Leave out the pictures, and write out exactly the lines from the beginning of the material to the line holding "def interp(x, xs, ys): return", that line included, and nothing else.

☆ ☆ ☆ ☆ ☆ ☆ ☆

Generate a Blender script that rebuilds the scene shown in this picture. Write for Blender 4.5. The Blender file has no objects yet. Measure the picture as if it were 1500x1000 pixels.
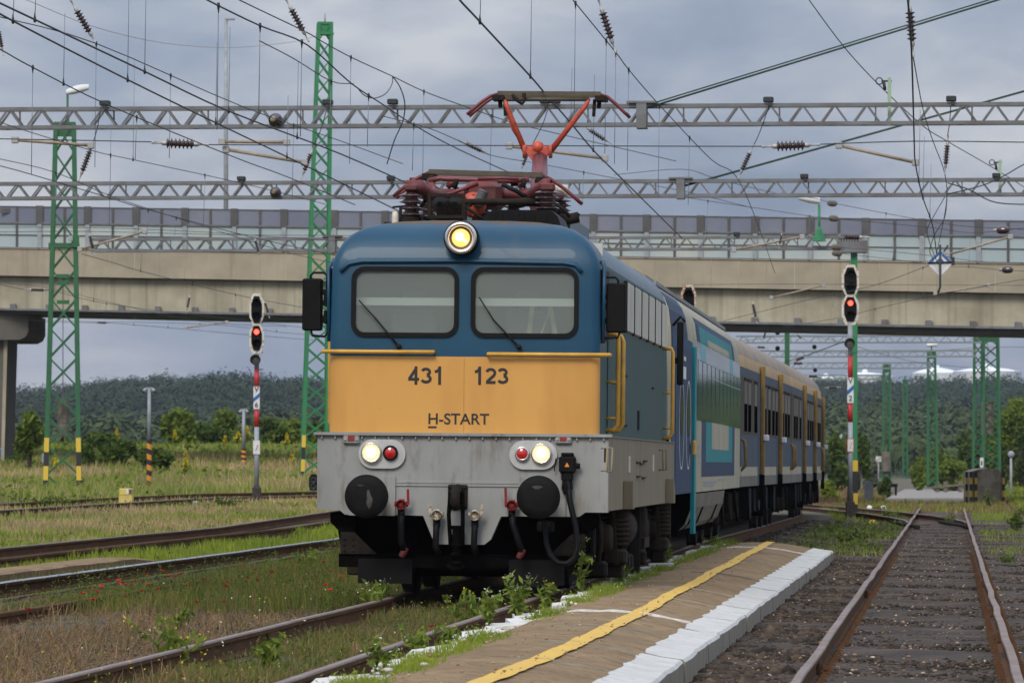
import bpy, bmesh, math, random
import numpy as np
from mathutils import Vector, Matrix, Euler
random.seed(7); rng = np.random.default_rng(7)
scn = bpy.context.scene
COL = scn.collection
R = math.radians
# ------------------------------------------------------------------ camera geometry (metres; +Y is the way the camera looks)
FPX, HX, HY, CZ = 8000.0, 750.0, 682.0, 1.53
cam = bpy.data.cameras.new("camera"); camo = bpy.data.objects.new("camera", cam); COL.objects.link(camo)
camo.location = (0, 0, CZ); camo.rotation_euler = (R(90), 0, 0)
cam.sensor_width = 36; cam.lens = FPX / 1500 * 36; cam.shift_y = (HY - 500) / 1500
cam.clip_start = 0.5; cam.clip_end = 20000
cam.dof.use_dof = True; cam.dof.focus_distance = 57; cam.dof.aperture_fstop = 11
scn.camera = camo

def W(px, py, Y): return Vector(((px - HX) * Y / FPX, Y, CZ + (HY - py) * Y / FPX))
def lerp(a, b, t): return a + (b - a) * t
def interp(x, xs, ys): return float(np.interp(x, xs, ys))

# centre lines of the tracks
T1_Y = [-40, 56, 98.2, 122.7, 147.2, 171.7, 420]; T1_X = [-.52 - 96 * .0765, -.52, 2.69, 4.86, 6.93, 8.35, 8.35 + 248 * .03]
def T1(Y): return np.interp(Y, T1_Y, T1_X)
def T0(Y): return -.283 + .0802 * np.asarray(Y, dtype=float)
def sstep(x, a, b):
    t = np.clip((np.asarray(x, dtype=float) - a) / (b - a), 0, 1); return t * t * (3 - 2 * t)
def gz(X, Y):
    X = np.asarray(X, dtype=float); Y = np.asarray(Y, dtype=float)
    u = X - T1(Y)
    left = np.interp(Y, [60, 100, 130, 150, 175, 205, 235, 265, 300, 900], [0, .05, .3, .5, .72, 1.0, 1.6, 2.15, 2.2, 2.2])
    wl = sstep(-u, 2.5, 11)
    right = sstep(u, 1.2, 2.6) * (-.11) * (1 - sstep(Y, 170, 230))
    bank = sstep(X - T0(Y), 2.2, 7) * .32
    return left * wl + right + bank + np.where(Y > 500, 0, 0)
_YS = np.arange(28, 628, .1)
def hit(px, py):
    below = CZ - (py - HY) * _YS / FPX <= gz((px - HX) * _YS / FPX, _YS)
    return float(_YS[np.argmax(below)]) if below.any() else 600.0
def H(px, py):                       # where the photograph's pixel meets the ground
    Y = hit(px, py); return Vector(((px - HX) * Y / FPX, Y, float(gz((px - HX) * Y / FPX, Y))))

# ------------------------------------------------------------------ materials
MATS = {}
def _nodes(name):
    m = bpy.data.materials.new(name); m.use_nodes = True
    nt = m.node_tree; b = nt.nodes["Principled BSDF"]; return m, nt, b
def N(nt, t, **kw):
    n = nt.nodes.new(t)
    for k, v in kw.items(): setattr(n, k, v)
    return n
def ramp(nt, fac, stops):
    r = N(nt, "ShaderNodeValToRGB"); e = r.color_ramp.elements
    while len(e) < len(stops): e.new(.5)
    for i, (p, c) in enumerate(stops): e[i].position = p; e[i].color = (*c, 1) if len(c) == 3 else c
    nt.links.new(fac, r.inputs[0]); return r.outputs[0]
def mixc(nt, f, a, b):
    m = N(nt, "ShaderNodeMix", data_type='RGBA')
    for sock, v in ((m.inputs[0], f), (m.inputs[6], a), (m.inputs[7], b)):
        if hasattr(v, "node"): nt.links.new(v, sock)
        else: sock.default_value = v if not isinstance(v, tuple) else ((*v, 1) if len(v) == 3 else v)
    return m.outputs[2]
def noise(nt, scale, detail=6, rough=.6, sc=(1, 1, 1), coord="Object", dist=0):
    tc = N(nt, "ShaderNodeTexCoord"); mp = N(nt, "ShaderNodeMapping"); mp.inputs["Scale"].default_value = sc
    nt.links.new(tc.outputs[coord], mp.inputs[0])
    n = N(nt, "ShaderNodeTexNoise"); n.inputs["Scale"].default_value = scale; n.inputs["Detail"].default_value = detail
    n.inputs["Roughness"].default_value = rough; n.inputs["Distortion"].default_value = dist
    nt.links.new(mp.outputs[0], n.inputs[0]); return n.outputs[0]
def mat(name, c, rough=.6, metal=0, c2=None, scale=3, sc=(1, 1, 1), lo=.35, hi=.7, bump=0, bscale=40, spec=.5, c3=None, s3=30, lo3=.62, hi3=.72, sc3=(1, 1, 1), coat=0):
    """paint / concrete / metal with up to two layers of wear or other tone"""
    if name in MATS: return MATS[name]
    m, nt, b = _nodes(name)
    b.inputs["Roughness"].default_value = rough; b.inputs["Metallic"].default_value = metal
    b.inputs["Specular IOR Level"].default_value = spec; b.inputs["Coat Weight"].default_value = coat
    col = c
    if c2 is not None:
        col = mixc(nt, ramp(nt, noise(nt, scale, sc=sc), [(lo, (0, 0, 0)), (hi, (1, 1, 1))]), c, c2)
    if c3 is not None:
        col = mixc(nt, ramp(nt, noise(nt, s3, sc=sc3), [(lo3, (0, 0, 0)), (hi3, (1, 1, 1))]), col, c3)
    if hasattr(col, "node"): nt.links.new(col, b.inputs["Base Color"])
    else: b.inputs["Base Color"].default_value = (*c, 1)
    if bump:
        bp = N(nt, "ShaderNodeBump"); bp.inputs["Strength"].default_value = bump; bp.inputs["Distance"].default_value = .02
        nt.links.new(noise(nt, bscale), bp.inputs["Height"]); nt.links.new(bp.outputs[0], b.inputs["Normal"])
    MATS[name] = m; return m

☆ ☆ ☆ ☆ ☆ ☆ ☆

## Answer to this problem
Generate a Blender script that rebuilds the scene shown in this picture. Write for Blender 4.5. The Blender file has no objects yet. Measure the picture as if it were 1500x1000 pixels.
import bpy, bmesh, math, random
import numpy as np
from mathutils import Vector, Matrix, Euler
random.seed(7); rng = np.random.default_rng(7)
scn = bpy.context.scene
COL = scn.collection
R = math.radians
# ------------------------------------------------------------------ camera geometry (metres; +Y is the way the camera looks)
FPX, HX, HY, CZ = 8000.0, 750.0, 682.0, 1.53
cam = bpy.data.cameras.new("camera"); camo = bpy.data.objects.new("camera", cam); COL.objects.link(camo)
camo.location = (0, 0, CZ); camo.rotation_euler = (R(90), 0, 0)
cam.sensor_width = 36; cam.lens = FPX / 1500 * 36; cam.shift_y = (HY - 500) / 1500
cam.clip_start = 0.5; cam.clip_end = 20000
cam.dof.use_dof = True; cam.dof.focus_distance = 57; cam.dof.aperture_fstop = 11
scn.camera = camo

def W(px, py, Y): return Vector(((px - HX) * Y / FPX, Y, CZ + (HY - py) * Y / FPX))
def lerp(a, b, t): return a + (b - a) * t
def interp(x, xs, ys): return float(np.interp(x, xs, ys))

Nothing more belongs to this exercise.